À Ségolène Royal on reproche tout et son contraire : d’être femme, trop femme et pas assez homme ; de jouer à être femme (la carte de la… féminitude) et de savoir être en réalité, dans l’exercice du commandement, sèche, tranchante, coupante (ah ! ah !) ; d’être à la fois sexy et prude (d’autant plus sexy que plus…), cover-girl et bonne sœur ; d’apparaître le plus souvent en jupe et de porter la culotte ; d’allumer et d’éteindre… Pénible psychologisation. Mais quoi, la psychologie est littérature. Littérature de… magazine. Phrase : les éditorialistes font infiniment moins de psychologie sur le dos d’un homme politique que sur le dos d’une femme. Variante : les éditorialistes font infiniment plus de psychologie sur le ventre d’une femme politique que sur le dos d’un homme.

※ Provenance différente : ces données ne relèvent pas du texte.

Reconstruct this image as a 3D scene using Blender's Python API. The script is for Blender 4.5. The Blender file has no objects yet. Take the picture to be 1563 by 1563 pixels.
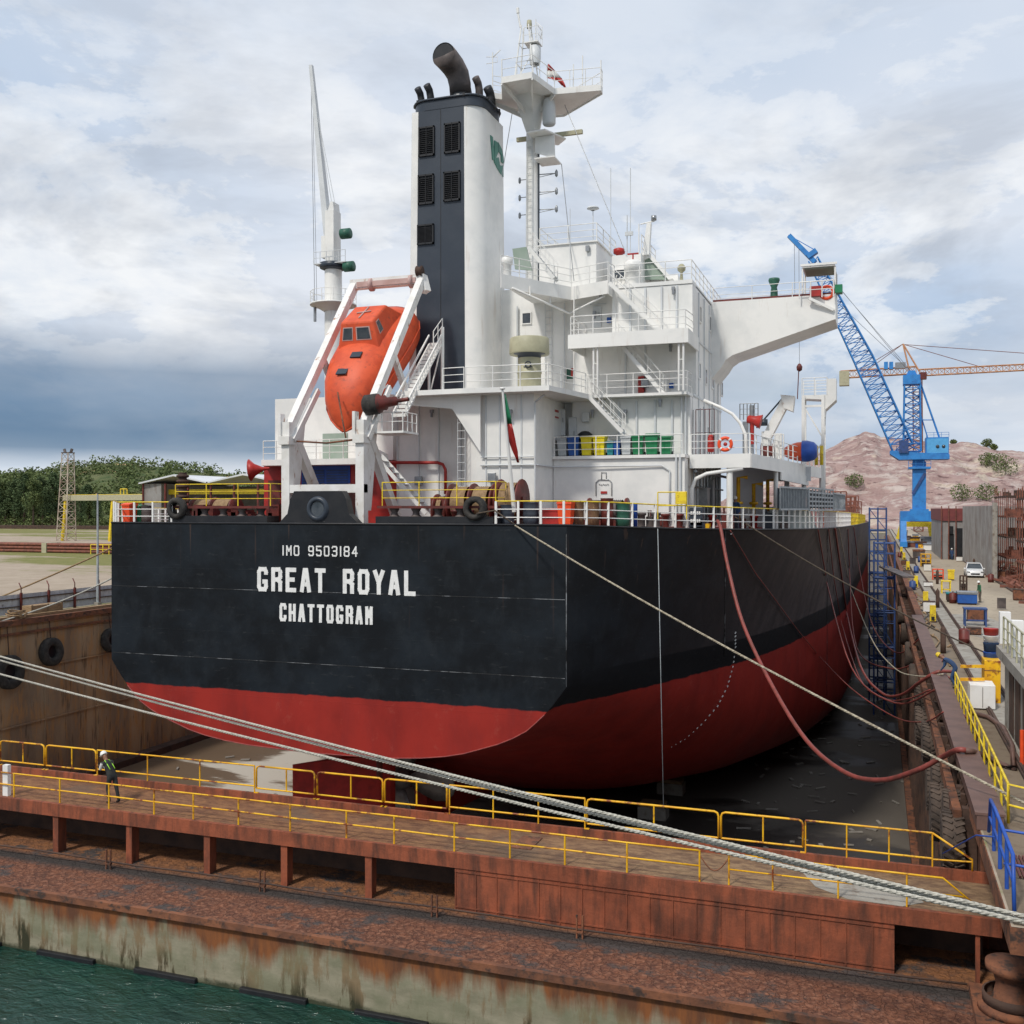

Ce qui arrive avec Ségolène et qui fait que certains (et certaines) n’en reviennent pas et ne peuvent pas la blairer, c’est que sa féminité est si évidente, si rayonnante, qu’elle trouble le jeu des représentations et l’équation fixée entre un homme et une femme-homme, une femme masculine. Mais qui donc est le plus libre dans sa tête, qui montre le plus de maturité (de sagesse) ? Celui (celle) qui demande qu’une femme au pouvoir soit comme un homme et qui se félicite de ne pas « faire de différence » ? (C’est dans cette idée de « ne pas faire de différence » que l’on croit être moderne, exempt de préjugé, et qu’on place la preuve de sa liberté d’esprit…) Ou bien est-ce celui (celle) qui ne craint pas qu’une femme reste femme, manifeste des qualités spécifiques et gouverne autrement ?

Je ne le crains pas, je l’espère. Il me plaît en ce moment d’en caresser l’illusion. Que soit brisée en politique la pensée unique de la virilité (la virilité de la pensée unique).